| AVS 65th International Symposium & Exhibition | |
| Processing and Characterization of Air-Liquid, Solid-Liquid and Air-Solid Interfaces Focus Topic | Tuesday Sessions |
| Session PC+AS+BI+EM+NS+PB+SS-TuA |
| Session: | Progress in Industrial Processes and Characterization of Interfaces and Gas-Solid Interfacial Processes and Characterization |
| Presenter: | Takehiro Tamaoka, Osaka University, Japan |
| Authors: | T. Tamaoka, Osaka University, Japan H. Yoshida, Osaka University, Japan S. Takeda, Osaka University, Japan |
| Correspondent: | Click to Email |
Reaction processes on metal surfaces under gas environment have been investigated in various research fields such as catalysis, gas sensing, and many more. Palladium is a well–known material which is used for hydrogen storage, hydrogen sensing, and exhaust catalysis. Therefore, the phase transition of palladium in hydrogen or oxygen has been extensively investigated by means of environmental transmission electron microscopy (ETEM). However, the oxidation and reduction process of palladium surface at the atomic scale remain poorly understood.
Here, we investigated the surface structure of a wedge–shaped palladium specimen in both hydrogen and oxygen by means of in-situ atomic resolution ETEM. Under ambient condition the surface of palladium is oxidized by several nanometers. After introducing hydrogen (100 Pa) in ETEM, the native oxide layer (PdO) was reduced to metallic fcc palladium even at room temperature. After exposure and exhaustion of hydrogen, we introduced oxygen (100 Pa) in ETEM. The palladium oxide was reproduced and the ETEM results show that the oxidation started from step edges and terraces and proceeded until the palladium surface was completely covered by the palladium oxide.

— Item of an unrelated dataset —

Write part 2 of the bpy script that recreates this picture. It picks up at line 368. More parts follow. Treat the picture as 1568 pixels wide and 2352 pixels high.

We also show that oxidation of palladium is dependent on the history of hydrogen exposure. When the duration of hydrogen exposure was over 90 min., we found that the surface was not oxidized. This was not due to bulk hydrogenation as demonstrated by our electron energy loss spectroscopy (EELS) results. We performed similar studies for the surface of platinum in oxygen after prolonged hydrogen exposure. However in platinum, the oxidation of the surface was not suppressed. This suggests that the process for suppression of oxidation, after prolonged hydrogen exposure, exists for palladium and not for platinum.
From these results, we hypothesize possible processes that explain how the prolonged hydrogen exposure suppresses the oxidation of palladium surface. We will also present atomic-scale in-situ movies on the surface dynamics in palladium and platinum in various processing.